Reckless Rockefeller?

Saturday, February 04, 2006
Hugh Hewitt is one of those sites I'm unlikely to link, as while he's sometimes interesting, the information content is low — I can usually predict what he will say about any topic.

This, however, is interesting: "The American Spectator's Jed Babbin was on John Batchelor's radio show yesterday, and stated that the intelligence community believes West Virignia Senator Jay Rockefeller is the leaker who illegally supplied the New York Times with the details of the NSA program."

It fits several ways: we know Rockfeller knew about the program, he's shown himself willing to be quite ruthless about using the Intelligence Committee for political purposes, ... and he seemed quite upset about the implication that the leak had caused major damage and ought to be investigated. (In fact, he came up with the interesting tu quoque that the Administration was talking about it too, conveniently ignoring the fact that the Administration only talked after the program had already been blown.)

Now, the First Law of Intelligence Leaks comes in here too: this revelation is most likely from people who don't actually know anything, and it's most probably motivated by a desire to damage Rockefeller. At best it's an interesting hypothesis. But it seems to me to have enough support to be worth watching.

7 comments:

Fresh Air said...

Seneca--

Like you, I am skeptical. But the probability that Rockefeller either knew who the leakers were or that he put them up to it, seems at this point no worse than a coin flip. As the FReepers thread points out, Rockefeller said something idiotic about the administration leaking the information, which is obvious nonsense.

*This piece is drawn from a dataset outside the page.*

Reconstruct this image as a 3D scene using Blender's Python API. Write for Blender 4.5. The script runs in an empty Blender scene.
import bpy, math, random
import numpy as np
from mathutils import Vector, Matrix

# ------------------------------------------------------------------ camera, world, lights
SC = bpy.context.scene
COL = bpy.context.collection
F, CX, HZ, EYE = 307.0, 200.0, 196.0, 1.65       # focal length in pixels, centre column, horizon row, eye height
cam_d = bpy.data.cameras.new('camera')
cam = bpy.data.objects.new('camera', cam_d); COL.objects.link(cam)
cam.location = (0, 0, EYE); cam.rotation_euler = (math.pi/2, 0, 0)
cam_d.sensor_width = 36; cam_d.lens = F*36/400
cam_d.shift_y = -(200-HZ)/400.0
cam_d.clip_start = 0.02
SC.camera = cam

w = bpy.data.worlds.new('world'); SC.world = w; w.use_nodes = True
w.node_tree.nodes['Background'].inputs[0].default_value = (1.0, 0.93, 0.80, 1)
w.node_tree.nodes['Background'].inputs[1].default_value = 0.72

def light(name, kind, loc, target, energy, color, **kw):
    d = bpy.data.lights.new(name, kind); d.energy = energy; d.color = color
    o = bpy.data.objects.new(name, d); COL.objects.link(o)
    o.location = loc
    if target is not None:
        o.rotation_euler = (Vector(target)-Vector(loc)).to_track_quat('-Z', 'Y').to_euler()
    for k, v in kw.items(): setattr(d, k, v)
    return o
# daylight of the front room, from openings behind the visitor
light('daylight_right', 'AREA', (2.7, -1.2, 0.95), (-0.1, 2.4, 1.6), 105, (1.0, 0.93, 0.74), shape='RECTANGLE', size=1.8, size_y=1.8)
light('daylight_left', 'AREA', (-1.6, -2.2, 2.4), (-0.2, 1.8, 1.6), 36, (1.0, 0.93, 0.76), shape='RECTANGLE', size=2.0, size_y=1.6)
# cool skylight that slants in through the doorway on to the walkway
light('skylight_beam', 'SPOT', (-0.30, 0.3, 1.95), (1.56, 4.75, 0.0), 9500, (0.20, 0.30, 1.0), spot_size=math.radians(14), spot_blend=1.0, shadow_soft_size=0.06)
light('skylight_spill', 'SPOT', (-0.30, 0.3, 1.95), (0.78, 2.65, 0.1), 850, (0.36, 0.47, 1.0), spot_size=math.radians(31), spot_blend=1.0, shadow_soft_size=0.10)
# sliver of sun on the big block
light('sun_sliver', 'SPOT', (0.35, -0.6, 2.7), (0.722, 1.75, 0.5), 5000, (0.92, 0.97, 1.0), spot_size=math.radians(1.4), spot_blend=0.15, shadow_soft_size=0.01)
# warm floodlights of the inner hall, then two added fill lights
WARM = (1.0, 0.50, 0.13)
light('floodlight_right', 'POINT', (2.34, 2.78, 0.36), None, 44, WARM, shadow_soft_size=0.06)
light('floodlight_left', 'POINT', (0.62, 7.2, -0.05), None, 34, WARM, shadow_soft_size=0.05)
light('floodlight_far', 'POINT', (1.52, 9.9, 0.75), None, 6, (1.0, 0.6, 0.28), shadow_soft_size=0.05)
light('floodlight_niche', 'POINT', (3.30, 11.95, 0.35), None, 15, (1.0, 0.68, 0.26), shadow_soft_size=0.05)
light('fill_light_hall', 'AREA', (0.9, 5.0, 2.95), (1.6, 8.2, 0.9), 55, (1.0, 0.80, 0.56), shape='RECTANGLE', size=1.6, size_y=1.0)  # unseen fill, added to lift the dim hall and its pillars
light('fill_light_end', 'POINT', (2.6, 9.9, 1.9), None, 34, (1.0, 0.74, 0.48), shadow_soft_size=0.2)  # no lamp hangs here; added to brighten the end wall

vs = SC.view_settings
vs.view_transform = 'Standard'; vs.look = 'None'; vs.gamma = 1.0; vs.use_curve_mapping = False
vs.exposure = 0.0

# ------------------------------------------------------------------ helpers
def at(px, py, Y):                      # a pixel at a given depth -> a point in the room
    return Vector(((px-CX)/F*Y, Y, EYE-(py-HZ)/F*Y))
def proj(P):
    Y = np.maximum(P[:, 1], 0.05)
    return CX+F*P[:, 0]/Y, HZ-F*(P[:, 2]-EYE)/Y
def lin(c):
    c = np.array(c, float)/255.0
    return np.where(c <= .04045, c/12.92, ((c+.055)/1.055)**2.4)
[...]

Regarding Babbin, though I don't think his source is at a high enough level to really know everything. For instance, the comments Babbin relayed about whether they should "indict a sitting Senator," or whether it would cause a "constitutional crisis," strike me as amateur hour for gimlet-eyed, out-of-the-loopers.

There would be no constitutional crisis, plainly. The matter should simply be referred to the DoJ for handling. At that point, like the Plame matter, it would be out of the administration's hands--where it properly belongs.

On the other hand, just merely disclosing Rockefeller's involvement in the matter, done properly, would have devastating consequences without requiring any legal action at all.

In that sense, there is no downside for the administration here, and the press couldn't very well ignore the story. More likely, they'd act like the Republic itself was crumbling if the third- or fourth-most liberal senator was exposed as a traitor.

We can only hope, it it was him, that such a fate awaits.

David Thomson said...

“...and it's most probably motivated by a desire to damage Rockefeller.”

Nope, Jed Babbin would not jump onto this bandwagon unless he thought the evidence to be strong. He is not a slime artist.

MeaninglessHotAir said...

Another good candidate for term limits. Yet Another Rich Guy who's doing it or the little people.

Since Senators can get away with murder, why shouldn't they be able to get away with treason?

terrye said...

It would be a huge risk for a sitting Senator. But then again people were saying they thought McCain might have been the leak on the socalled secret prisons which no one can seem to find any evidence of.

Seneca the Younger said...

David, it wouldn't have to be Babbin who's motive it is to harm Jay Rockefeller.

(This leads to the interesting question: who slimed JR? Catchy phrased.)

Nishizono Shinji said...

too risky, imho.
only eight congresspersons briefed?
couldn't hide in the crowd.
unless he thought he protected himself with a layer of indirection, some CIA droid that wouldn't ever tell that was cross-briefed to the program.
or a defens con or a feeb.

tefta said...

Rockefeller is arrogance personified. He couldn't imagine anybody or anything that could touch him.